BEGIN GIVEN DATA
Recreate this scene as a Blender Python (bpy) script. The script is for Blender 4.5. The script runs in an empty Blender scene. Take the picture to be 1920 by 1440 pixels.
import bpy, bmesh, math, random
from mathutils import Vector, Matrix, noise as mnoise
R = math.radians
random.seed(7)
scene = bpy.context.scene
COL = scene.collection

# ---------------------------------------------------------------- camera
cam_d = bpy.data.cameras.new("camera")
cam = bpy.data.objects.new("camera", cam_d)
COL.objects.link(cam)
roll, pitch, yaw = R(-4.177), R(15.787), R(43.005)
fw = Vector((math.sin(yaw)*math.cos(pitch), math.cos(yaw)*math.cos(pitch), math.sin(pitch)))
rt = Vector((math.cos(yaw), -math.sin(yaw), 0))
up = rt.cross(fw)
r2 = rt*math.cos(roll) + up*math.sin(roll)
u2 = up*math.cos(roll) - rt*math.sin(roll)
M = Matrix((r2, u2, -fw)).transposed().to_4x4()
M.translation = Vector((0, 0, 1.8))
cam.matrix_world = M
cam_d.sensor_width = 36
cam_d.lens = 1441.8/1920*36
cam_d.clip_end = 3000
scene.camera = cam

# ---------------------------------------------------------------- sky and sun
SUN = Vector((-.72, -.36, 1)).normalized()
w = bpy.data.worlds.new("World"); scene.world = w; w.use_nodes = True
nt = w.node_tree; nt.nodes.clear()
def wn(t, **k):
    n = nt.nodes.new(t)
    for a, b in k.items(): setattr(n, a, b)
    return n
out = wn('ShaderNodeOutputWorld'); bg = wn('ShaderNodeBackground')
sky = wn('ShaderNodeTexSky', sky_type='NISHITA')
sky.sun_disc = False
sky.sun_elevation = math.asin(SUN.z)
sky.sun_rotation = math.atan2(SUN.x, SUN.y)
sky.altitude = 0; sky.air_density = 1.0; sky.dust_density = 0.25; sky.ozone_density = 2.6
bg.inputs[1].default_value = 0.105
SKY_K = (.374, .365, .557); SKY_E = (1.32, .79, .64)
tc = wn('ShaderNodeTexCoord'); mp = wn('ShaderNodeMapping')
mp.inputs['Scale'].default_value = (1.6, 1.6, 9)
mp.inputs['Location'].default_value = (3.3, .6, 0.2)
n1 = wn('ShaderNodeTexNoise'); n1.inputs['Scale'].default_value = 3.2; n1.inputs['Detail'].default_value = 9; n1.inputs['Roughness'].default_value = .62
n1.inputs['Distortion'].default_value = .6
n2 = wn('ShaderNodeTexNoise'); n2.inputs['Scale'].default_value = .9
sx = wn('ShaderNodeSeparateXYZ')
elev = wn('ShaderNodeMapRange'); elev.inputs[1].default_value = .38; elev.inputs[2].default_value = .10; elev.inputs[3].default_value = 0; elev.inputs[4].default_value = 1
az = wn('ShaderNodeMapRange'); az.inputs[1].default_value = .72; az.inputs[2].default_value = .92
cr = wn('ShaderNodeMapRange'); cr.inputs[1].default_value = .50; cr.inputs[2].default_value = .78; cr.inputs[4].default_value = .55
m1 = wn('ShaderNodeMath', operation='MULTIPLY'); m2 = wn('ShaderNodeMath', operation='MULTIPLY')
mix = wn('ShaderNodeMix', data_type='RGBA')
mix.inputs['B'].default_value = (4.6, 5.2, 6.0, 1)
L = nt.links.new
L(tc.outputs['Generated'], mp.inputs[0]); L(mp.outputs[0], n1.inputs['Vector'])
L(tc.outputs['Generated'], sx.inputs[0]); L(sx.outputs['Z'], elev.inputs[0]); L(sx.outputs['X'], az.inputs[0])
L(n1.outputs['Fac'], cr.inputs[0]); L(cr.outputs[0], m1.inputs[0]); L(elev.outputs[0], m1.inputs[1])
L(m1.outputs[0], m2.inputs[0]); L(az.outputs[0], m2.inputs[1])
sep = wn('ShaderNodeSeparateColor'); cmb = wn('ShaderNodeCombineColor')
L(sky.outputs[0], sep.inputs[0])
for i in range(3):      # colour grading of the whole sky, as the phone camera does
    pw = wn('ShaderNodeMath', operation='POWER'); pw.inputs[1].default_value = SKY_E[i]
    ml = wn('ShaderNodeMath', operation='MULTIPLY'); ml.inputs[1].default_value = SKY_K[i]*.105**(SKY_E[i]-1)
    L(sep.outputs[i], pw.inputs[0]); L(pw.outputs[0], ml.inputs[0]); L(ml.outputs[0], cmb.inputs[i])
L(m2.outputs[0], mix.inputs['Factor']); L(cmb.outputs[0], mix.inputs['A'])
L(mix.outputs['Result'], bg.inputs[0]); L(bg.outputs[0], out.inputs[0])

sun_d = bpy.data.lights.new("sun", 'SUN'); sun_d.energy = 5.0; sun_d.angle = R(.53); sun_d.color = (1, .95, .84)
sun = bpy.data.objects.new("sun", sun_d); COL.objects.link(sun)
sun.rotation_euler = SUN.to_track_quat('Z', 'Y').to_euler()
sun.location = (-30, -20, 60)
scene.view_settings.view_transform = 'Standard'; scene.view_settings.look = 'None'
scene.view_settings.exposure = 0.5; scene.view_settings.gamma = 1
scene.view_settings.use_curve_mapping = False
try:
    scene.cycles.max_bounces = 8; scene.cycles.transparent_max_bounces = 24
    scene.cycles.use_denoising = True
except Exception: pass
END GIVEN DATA
**DIRECTIVE:** Transcribe all lines as written.

**ANSWER TO THE EXERCISE:**
Recreate this scene as a Blender Python (bpy) script. The script is for Blender 4.5. The script runs in an empty Blender scene. Take the picture to be 1920 by 1440 pixels.
import bpy, bmesh, math, random
from mathutils import Vector, Matrix, noise as mnoise
R = math.radians
random.seed(7)
scene = bpy.context.scene
COL = scene.collection

# ---------------------------------------------------------------- camera
cam_d = bpy.data.cameras.new("camera")
cam = bpy.data.objects.new("camera", cam_d)
COL.objects.link(cam)
roll, pitch, yaw = R(-4.177), R(15.787), R(43.005)
fw = Vector((math.sin(yaw)*math.cos(pitch), math.cos(yaw)*math.cos(pitch), math.sin(pitch)))
rt = Vector((math.cos(yaw), -math.sin(yaw), 0))
up = rt.cross(fw)
r2 = rt*math.cos(roll) + up*math.sin(roll)
u2 = up*math.cos(roll) - rt*math.sin(roll)
M = Matrix((r2, u2, -fw)).transposed().to_4x4()
M.translation = Vector((0, 0, 1.8))
cam.matrix_world = M
cam_d.sensor_width = 36
cam_d.lens = 1441.8/1920*36
cam_d.clip_end = 3000
scene.camera = cam

# ---------------------------------------------------------------- sky and sun
SUN = Vector((-.72, -.36, 1)).normalized()
w = bpy.data.worlds.new("World"); scene.world = w; w.use_nodes = True
nt = w.node_tree; nt.nodes.clear()
def wn(t, **k):
    n = nt.nodes.new(t)
    for a, b in k.items(): setattr(n, a, b)
    return n
out = wn('ShaderNodeOutputWorld'); bg = wn('ShaderNodeBackground')
sky = wn('ShaderNodeTexSky', sky_type='NISHITA')
sky.sun_disc = False
sky.sun_elevation = math.asin(SUN.z)
sky.sun_rotation = math.atan2(SUN.x, SUN.y)
sky.altitude = 0; sky.air_density = 1.0; sky.dust_density = 0.25; sky.ozone_density = 2.6
bg.inputs[1].default_value = 0.105
SKY_K = (.374, .365, .557); SKY_E = (1.32, .79, .64)
tc = wn('ShaderNodeTexCoord'); mp = wn('ShaderNodeMapping')
mp.inputs['Scale'].default_value = (1.6, 1.6, 9)
mp.inputs['Location'].default_value = (3.3, .6, 0.2)
n1 = wn('ShaderNodeTexNoise'); n1.inputs['Scale'].default_value = 3.2; n1.inputs['Detail'].default_value = 9; n1.inputs['Roughness'].default_value = .62
n1.inputs['Distortion'].default_value = .6
n2 = wn('ShaderNodeTexNoise'); n2.inputs['Scale'].default_value = .9
sx = wn('ShaderNodeSeparateXYZ')
elev = wn('ShaderNodeMapRange'); elev.inputs[1].default_value = .38; elev.inputs[2].default_value = .10; elev.inputs[3].default_value = 0; elev.inputs[4].default_value = 1
az = wn('ShaderNodeMapRange'); az.inputs[1].default_value = .72; az.inputs[2].default_value = .92
cr = wn('ShaderNodeMapRange'); cr.inputs[1].default_value = .50; cr.inputs[2].default_value = .78; cr.inputs[4].default_value = .55
m1 = wn('ShaderNodeMath', operation='MULTIPLY'); m2 = wn('ShaderNodeMath', operation='MULTIPLY')
mix = wn('ShaderNodeMix', data_type='RGBA')
mix.inputs['B'].default_value = (4.6, 5.2, 6.0, 1)
L = nt.links.new
L(tc.outputs['Generated'], mp.inputs[0]); L(mp.outputs[0], n1.inputs['Vector'])
L(tc.outputs['Generated'], sx.inputs[0]); L(sx.outputs['Z'], elev.inputs[0]); L(sx.outputs['X'], az.inputs[0])
L(n1.outputs['Fac'], cr.inputs[0]); L(cr.outputs[0], m1.inputs[0]); L(elev.outputs[0], m1.inputs[1])
L(m1.outputs[0], m2.inputs[0]); L(az.outputs[0], m2.inputs[1])
sep = wn('ShaderNodeSeparateColor'); cmb = wn('ShaderNodeCombineColor')
L(sky.outputs[0], sep.inputs[0])
for i in range(3):      # colour grading of the whole sky, as the phone camera does
    pw = wn('ShaderNodeMath', operation='POWER'); pw.inputs[1].default_value = SKY_E[i]
    ml = wn('ShaderNodeMath', operation='MULTIPLY'); ml.inputs[1].default_value = SKY_K[i]*.105**(SKY_E[i]-1)
    L(sep.outputs[i], pw.inputs[0]); L(pw.outputs[0], ml.inputs[0]); L(ml.outputs[0], cmb.inputs[i])
L(m2.outputs[0], mix.inputs['Factor']); L(cmb.outputs[0], mix.inputs['A'])
L(mix.outputs['Result'], bg.inputs[0]); L(bg.outputs[0], out.inputs[0])

sun_d = bpy.data.lights.new("sun", 'SUN'); sun_d.energy = 5.0; sun_d.angle = R(.53); sun_d.color = (1, .95, .84)
sun = bpy.data.objects.new("sun", sun_d); COL.objects.link(sun)
sun.rotation_euler = SUN.to_track_quat('Z', 'Y').to_euler()
sun.location = (-30, -20, 60)
scene.view_settings.view_transform = 'Standard'; scene.view_settings.look = 'None'
scene.view_settings.exposure = 0.5; scene.view_settings.gamma = 1
scene.view_settings.use_curve_mapping = False
try:
    scene.cycles.max_bounces = 8; scene.cycles.transparent_max_bounces = 24
    scene.cycles.use_denoising = True
except Exception: pass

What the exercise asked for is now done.